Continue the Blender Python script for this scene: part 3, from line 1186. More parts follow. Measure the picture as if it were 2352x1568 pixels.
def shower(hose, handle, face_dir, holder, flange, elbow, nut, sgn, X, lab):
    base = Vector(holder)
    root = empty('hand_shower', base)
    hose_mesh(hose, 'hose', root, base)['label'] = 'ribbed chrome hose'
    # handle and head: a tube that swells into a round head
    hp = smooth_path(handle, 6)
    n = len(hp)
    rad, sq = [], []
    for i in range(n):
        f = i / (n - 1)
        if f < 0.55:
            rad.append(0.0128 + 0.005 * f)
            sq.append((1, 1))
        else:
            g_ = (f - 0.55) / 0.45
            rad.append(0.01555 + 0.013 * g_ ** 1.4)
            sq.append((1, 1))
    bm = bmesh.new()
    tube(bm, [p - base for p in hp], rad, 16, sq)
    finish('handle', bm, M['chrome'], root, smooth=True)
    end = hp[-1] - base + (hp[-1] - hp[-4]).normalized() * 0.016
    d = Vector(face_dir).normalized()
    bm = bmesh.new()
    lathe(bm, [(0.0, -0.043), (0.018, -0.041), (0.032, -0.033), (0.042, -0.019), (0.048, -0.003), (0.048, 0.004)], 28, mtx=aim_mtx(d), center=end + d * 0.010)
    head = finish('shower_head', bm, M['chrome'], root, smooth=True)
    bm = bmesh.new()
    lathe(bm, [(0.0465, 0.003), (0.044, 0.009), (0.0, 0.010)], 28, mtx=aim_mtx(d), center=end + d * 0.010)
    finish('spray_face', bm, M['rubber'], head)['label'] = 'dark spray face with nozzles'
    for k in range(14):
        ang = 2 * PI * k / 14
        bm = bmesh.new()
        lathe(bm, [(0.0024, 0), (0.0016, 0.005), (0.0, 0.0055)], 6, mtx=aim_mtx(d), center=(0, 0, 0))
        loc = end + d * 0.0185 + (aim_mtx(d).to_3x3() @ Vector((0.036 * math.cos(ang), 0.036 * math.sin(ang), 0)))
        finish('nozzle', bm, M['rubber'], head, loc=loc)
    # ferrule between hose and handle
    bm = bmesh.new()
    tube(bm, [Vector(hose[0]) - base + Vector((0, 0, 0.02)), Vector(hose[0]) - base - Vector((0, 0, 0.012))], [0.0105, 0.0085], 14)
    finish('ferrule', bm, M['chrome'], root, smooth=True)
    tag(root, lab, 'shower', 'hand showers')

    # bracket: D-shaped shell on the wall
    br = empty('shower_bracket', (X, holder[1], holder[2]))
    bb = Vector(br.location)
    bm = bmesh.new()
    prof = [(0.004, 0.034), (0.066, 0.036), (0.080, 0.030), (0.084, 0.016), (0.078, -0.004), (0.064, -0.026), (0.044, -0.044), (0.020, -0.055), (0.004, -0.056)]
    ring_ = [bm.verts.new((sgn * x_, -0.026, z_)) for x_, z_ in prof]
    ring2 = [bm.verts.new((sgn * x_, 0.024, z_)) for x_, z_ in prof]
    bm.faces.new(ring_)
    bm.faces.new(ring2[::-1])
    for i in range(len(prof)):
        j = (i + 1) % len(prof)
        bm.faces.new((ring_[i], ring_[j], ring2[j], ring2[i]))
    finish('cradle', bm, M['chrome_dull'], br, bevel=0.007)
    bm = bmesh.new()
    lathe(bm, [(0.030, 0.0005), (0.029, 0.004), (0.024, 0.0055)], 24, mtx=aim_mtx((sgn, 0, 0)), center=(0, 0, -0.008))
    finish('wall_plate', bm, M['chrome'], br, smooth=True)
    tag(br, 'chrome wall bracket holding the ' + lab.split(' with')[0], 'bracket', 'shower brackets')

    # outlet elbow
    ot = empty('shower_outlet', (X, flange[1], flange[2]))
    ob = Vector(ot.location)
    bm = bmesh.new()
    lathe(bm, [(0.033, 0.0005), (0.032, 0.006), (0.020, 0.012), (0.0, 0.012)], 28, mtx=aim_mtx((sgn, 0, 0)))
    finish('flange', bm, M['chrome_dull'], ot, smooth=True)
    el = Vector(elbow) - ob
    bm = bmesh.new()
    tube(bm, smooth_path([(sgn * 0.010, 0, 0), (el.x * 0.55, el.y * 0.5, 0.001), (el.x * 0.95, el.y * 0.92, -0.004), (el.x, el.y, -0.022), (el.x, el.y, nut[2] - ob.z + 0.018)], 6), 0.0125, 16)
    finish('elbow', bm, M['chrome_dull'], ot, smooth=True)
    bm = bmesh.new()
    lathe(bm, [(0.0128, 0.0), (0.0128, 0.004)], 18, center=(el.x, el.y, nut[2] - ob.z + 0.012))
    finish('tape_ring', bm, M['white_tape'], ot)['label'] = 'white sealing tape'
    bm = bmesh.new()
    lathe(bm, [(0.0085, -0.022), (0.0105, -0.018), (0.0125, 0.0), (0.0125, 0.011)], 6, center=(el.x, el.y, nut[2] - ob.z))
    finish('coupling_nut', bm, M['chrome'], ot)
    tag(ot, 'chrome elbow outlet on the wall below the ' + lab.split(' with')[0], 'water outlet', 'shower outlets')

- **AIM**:
Retype all the material above precisely, with no line left out.

- **EXERCISE RESPONSE**:
Continue the Blender Python script for this scene: part 3, from line 1186. More parts follow. Measure the picture as if it were 2352x1568 pixels.
def shower(hose, handle, face_dir, holder, flange, elbow, nut, sgn, X, lab):
    base = Vector(holder)
    root = empty('hand_shower', base)
    hose_mesh(hose, 'hose', root, base)['label'] = 'ribbed chrome hose'
    # handle and head: a tube that swells into a round head
    hp = smooth_path(handle, 6)
    n = len(hp)
    rad, sq = [], []
    for i in range(n):
        f = i / (n - 1)
        if f < 0.55:
            rad.append(0.0128 + 0.005 * f)
            sq.append((1, 1))
        else:
            g_ = (f - 0.55) / 0.45
            rad.append(0.01555 + 0.013 * g_ ** 1.4)
            sq.append((1, 1))
    bm = bmesh.new()
    tube(bm, [p - base for p in hp], rad, 16, sq)
    finish('handle', bm, M['chrome'], root, smooth=True)
    end = hp[-1] - base + (hp[-1] - hp[-4]).normalized() * 0.016
    d = Vector(face_dir).normalized()
    bm = bmesh.new()
    lathe(bm, [(0.0, -0.043), (0.018, -0.041), (0.032, -0.033), (0.042, -0.019), (0.048, -0.003), (0.048, 0.004)], 28, mtx=aim_mtx(d), center=end + d * 0.010)
    head = finish('shower_head', bm, M['chrome'], root, smooth=True)
    bm = bmesh.new()
    lathe(bm, [(0.0465, 0.003), (0.044, 0.009), (0.0, 0.010)], 28, mtx=aim_mtx(d), center=end + d * 0.010)
    finish('spray_face', bm, M['rubber'], head)['label'] = 'dark spray face with nozzles'
    for k in range(14):
        ang = 2 * PI * k / 14
        bm = bmesh.new()
        lathe(bm, [(0.0024, 0), (0.0016, 0.005), (0.0, 0.0055)], 6, mtx=aim_mtx(d), center=(0, 0, 0))
        loc = end + d * 0.0185 + (aim_mtx(d).to_3x3() @ Vector((0.036 * math.cos(ang), 0.036 * math.sin(ang), 0)))
        finish('nozzle', bm, M['rubber'], head, loc=loc)
    # ferrule between hose and handle
    bm = bmesh.new()
    tube(bm, [Vector(hose[0]) - base + Vector((0, 0, 0.02)), Vector(hose[0]) - base - Vector((0, 0, 0.012))], [0.0105, 0.0085], 14)
    finish('ferrule', bm, M['chrome'], root, smooth=True)
    tag(root, lab, 'shower', 'hand showers')

    # bracket: D-shaped shell on the wall
    br = empty('shower_bracket', (X, holder[1], holder[2]))
    bb = Vector(br.location)
    bm = bmesh.new()
    prof = [(0.004, 0.034), (0.066, 0.036), (0.080, 0.030), (0.084, 0.016), (0.078, -0.004), (0.064, -0.026), (0.044, -0.044), (0.020, -0.055), (0.004, -0.056)]
    ring_ = [bm.verts.new((sgn * x_, -0.026, z_)) for x_, z_ in prof]
    ring2 = [bm.verts.new((sgn * x_, 0.024, z_)) for x_, z_ in prof]
    bm.faces.new(ring_)
    bm.faces.new(ring2[::-1])
    for i in range(len(prof)):
        j = (i + 1) % len(prof)
        bm.faces.new((ring_[i], ring_[j], ring2[j], ring2[i]))
    finish('cradle', bm, M['chrome_dull'], br, bevel=0.007)
    bm = bmesh.new()
    lathe(bm, [(0.030, 0.0005), (0.029, 0.004), (0.024, 0.0055)], 24, mtx=aim_mtx((sgn, 0, 0)), center=(0, 0, -0.008))
    finish('wall_plate', bm, M['chrome'], br, smooth=True)
    tag(br, 'chrome wall bracket holding the ' + lab.split(' with')[0], 'bracket', 'shower brackets')

    # outlet elbow
    ot = empty('shower_outlet', (X, flange[1], flange[2]))
    ob = Vector(ot.location)
    bm = bmesh.new()
    lathe(bm, [(0.033, 0.0005), (0.032, 0.006), (0.020, 0.012), (0.0, 0.012)], 28, mtx=aim_mtx((sgn, 0, 0)))
    finish('flange', bm, M['chrome_dull'], ot, smooth=True)
    el = Vector(elbow) - ob
    bm = bmesh.new()
    tube(bm, smooth_path([(sgn * 0.010, 0, 0), (el.x * 0.55, el.y * 0.5, 0.001), (el.x * 0.95, el.y * 0.92, -0.004), (el.x, el.y, -0.022), (el.x, el.y, nut[2] - ob.z + 0.018)], 6), 0.0125, 16)
    finish('elbow', bm, M['chrome_dull'], ot, smooth=True)
    bm = bmesh.new()
    lathe(bm, [(0.0128, 0.0), (0.0128, 0.004)], 18, center=(el.x, el.y, nut[2] - ob.z + 0.012))
    finish('tape_ring', bm, M['white_tape'], ot)['label'] = 'white sealing tape'
    bm = bmesh.new()
    lathe(bm, [(0.0085, -0.022), (0.0105, -0.018), (0.0125, 0.0), (0.0125, 0.011)], 6, center=(el.x, el.y, nut[2] - ob.z))
    finish('coupling_nut', bm, M['chrome'], ot)
    tag(ot, 'chrome elbow outlet on the wall below the ' + lab.split(' with')[0], 'water outlet', 'shower outlets')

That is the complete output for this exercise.